Lynch Wednesday wore his earphones and a look of disdain. When he spoke, little was disclosed.

Asked what Beast Mode meant, Lynch responded, “It’s just a lifestyle, boss.” And what about the media attention? “I don’t really have much to say, boss.” On the Seahawks' running game becoming ineffective for a few weeks in midseason: “It doesn’t matter. We’re here now.”

Robinson, next to Lynch, maybe taking pity on all involved, volunteered, “I’m going to slide up in this thing to break up the monotony a little bit. If Marshawn ain’t able to say nothing to you guys, you can direct your questions to me.”

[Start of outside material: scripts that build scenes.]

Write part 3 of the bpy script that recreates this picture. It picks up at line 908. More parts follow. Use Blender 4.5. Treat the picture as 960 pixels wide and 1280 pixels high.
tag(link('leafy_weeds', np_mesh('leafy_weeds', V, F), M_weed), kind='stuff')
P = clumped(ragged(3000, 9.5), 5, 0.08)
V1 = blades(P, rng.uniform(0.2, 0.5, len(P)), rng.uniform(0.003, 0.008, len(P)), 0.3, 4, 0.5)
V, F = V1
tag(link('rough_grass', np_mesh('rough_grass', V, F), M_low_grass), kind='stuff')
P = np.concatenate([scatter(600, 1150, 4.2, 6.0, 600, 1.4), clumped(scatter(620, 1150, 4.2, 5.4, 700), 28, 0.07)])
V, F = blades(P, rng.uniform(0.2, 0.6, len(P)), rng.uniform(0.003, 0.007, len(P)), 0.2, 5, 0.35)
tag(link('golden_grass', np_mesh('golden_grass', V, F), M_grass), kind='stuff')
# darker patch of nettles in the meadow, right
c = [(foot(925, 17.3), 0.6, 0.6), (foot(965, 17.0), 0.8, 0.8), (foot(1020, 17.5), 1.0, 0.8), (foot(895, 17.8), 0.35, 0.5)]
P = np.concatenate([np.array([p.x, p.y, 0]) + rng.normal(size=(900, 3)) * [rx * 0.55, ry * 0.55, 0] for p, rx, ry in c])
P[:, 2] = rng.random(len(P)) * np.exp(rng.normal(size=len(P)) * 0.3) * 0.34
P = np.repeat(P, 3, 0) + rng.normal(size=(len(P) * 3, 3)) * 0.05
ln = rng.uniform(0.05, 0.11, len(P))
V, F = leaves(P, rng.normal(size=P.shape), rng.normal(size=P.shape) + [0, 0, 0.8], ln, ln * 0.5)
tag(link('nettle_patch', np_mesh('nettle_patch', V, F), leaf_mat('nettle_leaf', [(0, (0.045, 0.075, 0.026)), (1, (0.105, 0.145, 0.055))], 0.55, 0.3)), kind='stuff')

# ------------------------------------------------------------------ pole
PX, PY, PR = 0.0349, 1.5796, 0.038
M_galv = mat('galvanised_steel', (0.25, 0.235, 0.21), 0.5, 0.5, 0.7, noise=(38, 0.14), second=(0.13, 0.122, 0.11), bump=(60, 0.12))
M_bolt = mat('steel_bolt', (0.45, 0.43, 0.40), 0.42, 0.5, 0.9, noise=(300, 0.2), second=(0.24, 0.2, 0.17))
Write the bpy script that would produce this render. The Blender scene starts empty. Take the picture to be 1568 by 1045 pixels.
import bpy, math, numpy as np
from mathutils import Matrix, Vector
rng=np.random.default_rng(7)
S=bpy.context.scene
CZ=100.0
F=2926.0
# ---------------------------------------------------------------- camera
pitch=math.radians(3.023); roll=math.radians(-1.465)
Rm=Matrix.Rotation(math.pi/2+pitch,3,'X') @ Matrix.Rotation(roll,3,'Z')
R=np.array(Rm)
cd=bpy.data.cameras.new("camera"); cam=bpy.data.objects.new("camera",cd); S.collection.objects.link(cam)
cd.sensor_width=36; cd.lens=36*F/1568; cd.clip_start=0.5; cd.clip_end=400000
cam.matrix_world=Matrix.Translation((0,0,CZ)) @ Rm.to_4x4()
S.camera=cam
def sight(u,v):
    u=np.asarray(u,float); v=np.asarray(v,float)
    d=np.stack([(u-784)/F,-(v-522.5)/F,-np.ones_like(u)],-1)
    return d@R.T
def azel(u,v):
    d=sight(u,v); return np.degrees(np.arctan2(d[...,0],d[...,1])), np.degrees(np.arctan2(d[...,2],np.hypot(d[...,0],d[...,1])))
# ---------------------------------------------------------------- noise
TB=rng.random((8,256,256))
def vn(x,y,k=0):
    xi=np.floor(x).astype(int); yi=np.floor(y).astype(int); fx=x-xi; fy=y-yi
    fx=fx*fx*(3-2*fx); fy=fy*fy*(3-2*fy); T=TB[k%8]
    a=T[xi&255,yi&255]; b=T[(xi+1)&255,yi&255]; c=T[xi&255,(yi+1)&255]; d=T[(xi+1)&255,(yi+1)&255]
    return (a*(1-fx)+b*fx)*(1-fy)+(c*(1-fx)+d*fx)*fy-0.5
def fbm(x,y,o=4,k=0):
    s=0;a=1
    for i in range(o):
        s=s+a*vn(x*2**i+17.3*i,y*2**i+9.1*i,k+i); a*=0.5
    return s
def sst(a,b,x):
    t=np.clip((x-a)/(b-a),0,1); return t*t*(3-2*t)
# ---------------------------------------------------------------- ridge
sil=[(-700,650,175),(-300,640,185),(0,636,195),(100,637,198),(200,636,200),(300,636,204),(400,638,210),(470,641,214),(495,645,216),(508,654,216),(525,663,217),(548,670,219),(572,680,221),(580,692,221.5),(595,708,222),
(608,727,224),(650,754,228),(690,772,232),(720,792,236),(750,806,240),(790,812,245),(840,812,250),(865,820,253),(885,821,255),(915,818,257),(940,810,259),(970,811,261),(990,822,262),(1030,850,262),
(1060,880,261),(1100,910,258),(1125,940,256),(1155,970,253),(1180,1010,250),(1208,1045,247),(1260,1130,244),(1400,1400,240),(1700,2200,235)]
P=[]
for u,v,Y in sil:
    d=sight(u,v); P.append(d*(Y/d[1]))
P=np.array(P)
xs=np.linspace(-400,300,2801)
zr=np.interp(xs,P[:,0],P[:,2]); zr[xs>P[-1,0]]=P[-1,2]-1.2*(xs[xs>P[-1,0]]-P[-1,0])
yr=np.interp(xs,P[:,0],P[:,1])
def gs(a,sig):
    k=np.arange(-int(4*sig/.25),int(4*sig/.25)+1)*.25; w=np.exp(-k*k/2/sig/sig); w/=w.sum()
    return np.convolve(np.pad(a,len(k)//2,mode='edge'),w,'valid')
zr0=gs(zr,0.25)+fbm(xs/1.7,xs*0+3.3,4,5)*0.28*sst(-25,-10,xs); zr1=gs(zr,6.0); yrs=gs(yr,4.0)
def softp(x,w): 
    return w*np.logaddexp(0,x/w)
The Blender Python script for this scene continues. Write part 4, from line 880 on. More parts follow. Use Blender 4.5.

Thanks, but no thanks. It's funny, in a way, that Sherman, who went to Stanford, Cal’s rival, starts the week as the villain for his post-NFC Championship ranting and in a matter of hours is elevated to near sainthood because of Lynch’s stubbornness to say diddly.

 

“I’m just about action,” was one of Lynch’s more telling comments, because he is. Last March, at Cal to watch the annual spring game, Lynch was told a couple of running backs were absent, so he suited up and scored a TD. The Golden Bears' staff and players were enthralled. But they weren’t seeking quotes.

“He’s just a shy kid,” Delton Edwards, who coached Lynch at Oakland Tech, told the New York Daily News.

“He don’t like too many people. He’s been like that all his life. It’s very hard to get inside him because he has to really trust you. When you put trust in people and people let him down, he closes those doors.”

Lynch had what euphemistically were known as minor problems with the Bills, a speeding violation, then a firearms charge that drew a three-game suspension at the start of the 2009 season. A month after opening the 2010 season with a sprained ankle, Lynch was traded a month into the season to Seattle.

For the Seahawks, he’s done what was needed. Except communicate with reporters.

 

There are worse things in society. Much worse.